Damn. I was feeling like a cavalier badass by flouting convention, too. Oh, well, we got home safely. I was suprise that there wasn't the slightest bit of settling/relaxing of the rigging.

This is the first time I have moved machine tools with my trailer. Forklift to load and forklift to unload. NOT like the good old days of gantry and pickup truck. This is getting too easy...

Reply to
John L. Weatherly

Always put a block of wood under the knee. and lock the knee.

The possiblity exists that the bouncing will blow out the acme nut holding up the knee, particularly if its an older machine with a well worn knee acme screw and nut.

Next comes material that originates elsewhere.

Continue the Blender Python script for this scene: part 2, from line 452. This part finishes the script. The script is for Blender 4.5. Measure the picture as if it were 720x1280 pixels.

I saw this happen one time. Drove the knee screw through the top of the trailer deck. Very rare, but a chunk of wood is cheap.

Gunner

Political Correctness is a doctrine fostered by a delusional, illogical liberal minority, and rabidly promoted by an unscrupulous mainstream media, which holds forth the proposition that it is entirely possible to pick up a turd by the clean end.

Reply to
Gunner Asch

Yikes! I'll do that next time, for sure. Unloading yesterday was uneventful, but the shaper is much heavier than I had estimated. I guessed

2500#, but after feeling the load on the lift, I would say 4000# easy. They stacked that little machine tight!